Hello,

I have some software products which support RHEL5 for x86 and x86_64. Each of them uses PostgreSQL 8.3.12 as a data repository. They all embed the same PostgreSQL binaries.

Now I'm trying to support both RHEL5 and RHEL6 with minimal effort (but with safety). If possible, I want to continue to use PostgreSQL 8.3.12 built on RHEL5 for a while. Then, I'd like to ask some questions:

Q1: Is it safe to use PostgreSQL 8.3.12 on RHEL6? If it is not safe, what kind of problems might happen? I could build 8.3.12 successfully with 167 compilation warnings that report "variable not used" and "uninitialized variable is used" etc. Even if I could run PostgreSQL, I'm not sure that it is safe. I wonder if running the regression tests reveals problems.

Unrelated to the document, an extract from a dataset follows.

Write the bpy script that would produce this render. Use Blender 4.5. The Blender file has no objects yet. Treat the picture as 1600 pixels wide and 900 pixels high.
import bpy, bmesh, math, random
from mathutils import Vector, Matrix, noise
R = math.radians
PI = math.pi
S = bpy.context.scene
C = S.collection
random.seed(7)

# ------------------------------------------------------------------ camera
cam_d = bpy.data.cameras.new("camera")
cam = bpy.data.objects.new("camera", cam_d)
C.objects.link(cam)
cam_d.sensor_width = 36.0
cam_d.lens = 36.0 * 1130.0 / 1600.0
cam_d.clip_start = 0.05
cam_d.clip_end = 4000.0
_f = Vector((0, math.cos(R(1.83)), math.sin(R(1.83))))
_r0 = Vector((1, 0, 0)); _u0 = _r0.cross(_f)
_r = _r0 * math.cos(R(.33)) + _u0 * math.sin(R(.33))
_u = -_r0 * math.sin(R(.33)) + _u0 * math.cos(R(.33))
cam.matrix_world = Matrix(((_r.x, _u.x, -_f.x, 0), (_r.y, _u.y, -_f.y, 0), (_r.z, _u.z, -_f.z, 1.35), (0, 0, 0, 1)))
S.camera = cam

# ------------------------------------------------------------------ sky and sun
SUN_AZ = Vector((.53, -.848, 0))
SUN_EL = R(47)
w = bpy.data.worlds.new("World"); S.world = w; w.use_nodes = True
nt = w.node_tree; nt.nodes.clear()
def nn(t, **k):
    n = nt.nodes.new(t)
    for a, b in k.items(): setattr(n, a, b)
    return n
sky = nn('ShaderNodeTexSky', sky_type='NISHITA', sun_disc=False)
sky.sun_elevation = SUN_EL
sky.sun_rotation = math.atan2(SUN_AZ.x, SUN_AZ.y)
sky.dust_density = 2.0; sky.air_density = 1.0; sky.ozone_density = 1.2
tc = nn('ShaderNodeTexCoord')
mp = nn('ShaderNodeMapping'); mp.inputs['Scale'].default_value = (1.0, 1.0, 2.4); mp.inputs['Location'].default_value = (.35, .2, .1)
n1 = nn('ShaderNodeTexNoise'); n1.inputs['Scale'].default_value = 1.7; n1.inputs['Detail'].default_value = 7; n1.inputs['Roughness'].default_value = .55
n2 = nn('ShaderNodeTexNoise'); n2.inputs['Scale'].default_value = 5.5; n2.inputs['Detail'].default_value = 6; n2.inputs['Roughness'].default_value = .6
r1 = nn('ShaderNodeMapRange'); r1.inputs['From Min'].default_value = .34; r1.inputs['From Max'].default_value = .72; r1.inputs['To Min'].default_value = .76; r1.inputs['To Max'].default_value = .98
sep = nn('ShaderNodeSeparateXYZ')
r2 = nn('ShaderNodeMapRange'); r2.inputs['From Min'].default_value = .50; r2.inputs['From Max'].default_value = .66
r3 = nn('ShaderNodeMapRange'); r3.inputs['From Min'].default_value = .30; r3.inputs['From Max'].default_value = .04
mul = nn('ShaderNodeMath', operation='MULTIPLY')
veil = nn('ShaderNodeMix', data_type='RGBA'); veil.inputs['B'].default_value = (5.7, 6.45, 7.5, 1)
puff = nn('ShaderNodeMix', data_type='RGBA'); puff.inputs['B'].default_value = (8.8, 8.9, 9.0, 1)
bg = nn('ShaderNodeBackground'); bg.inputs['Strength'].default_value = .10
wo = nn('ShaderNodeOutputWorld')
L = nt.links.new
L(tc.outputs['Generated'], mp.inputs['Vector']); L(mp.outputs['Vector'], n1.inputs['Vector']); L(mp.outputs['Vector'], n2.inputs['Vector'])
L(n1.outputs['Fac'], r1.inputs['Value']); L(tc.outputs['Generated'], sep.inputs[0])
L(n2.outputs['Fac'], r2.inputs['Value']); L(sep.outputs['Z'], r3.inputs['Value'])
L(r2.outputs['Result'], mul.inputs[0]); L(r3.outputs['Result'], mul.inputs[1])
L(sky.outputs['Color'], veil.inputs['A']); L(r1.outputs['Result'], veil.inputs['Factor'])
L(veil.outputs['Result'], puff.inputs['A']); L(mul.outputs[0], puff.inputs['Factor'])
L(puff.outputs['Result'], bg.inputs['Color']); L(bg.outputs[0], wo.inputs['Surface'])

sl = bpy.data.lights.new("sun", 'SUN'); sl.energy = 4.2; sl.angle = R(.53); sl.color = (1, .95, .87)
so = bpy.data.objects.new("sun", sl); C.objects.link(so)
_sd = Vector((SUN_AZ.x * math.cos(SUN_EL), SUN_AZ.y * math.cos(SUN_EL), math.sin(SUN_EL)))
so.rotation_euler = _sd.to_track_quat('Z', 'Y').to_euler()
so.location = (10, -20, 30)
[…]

I searched the PostgreSQL mailing lists with "RHEL6" and found the discussion regarding wal_sync_method and O_DSYNC/O_SYNC. The following fix in 8.3.13 makes me wonder if I should update with 8.3.14 which is the latest version of 8.3 series. Is it safe to use 8.3.12 on RHEL6 by setting wal_sync_method to fdatasync?

----------------------------------------
8.3.13 release note
http://www.postgresql.org/docs/8.3/static/release-8-3-13.html
...
Force the default wal_sync_method to be fdatasync on Linux (Tom Lane, Marti Raudsepp) The default on Linux has actually been fdatasync for many years, but recent kernel changes caused PostgreSQL to choose open_datasync instead. This choice did not result in any performance improvement, and caused outright failures on certain filesystems, notably ext4 with the data=journal mount option.
----------------------------------------


Q2: If 8.3.12 is not safe on RHEL6, is 8.3.14 safe? Do I need to use 9.0.3 on RHEL6? I want to avoid upgrading to a newer major version (9.0) because my software do not need new features in 9.0 yet.


Q3: Doesn't PostgreSQL's performance degrade on RHEL6?
As stated above, by searching the PostgreSQL mailing lists and other web sites, I knew that O_SYNC was implemented in Linux kernel and fsync() got slower (on ext4 than on ext3?). Do these mean that running PostgreSQL on RHEL6 is not appropriate yet?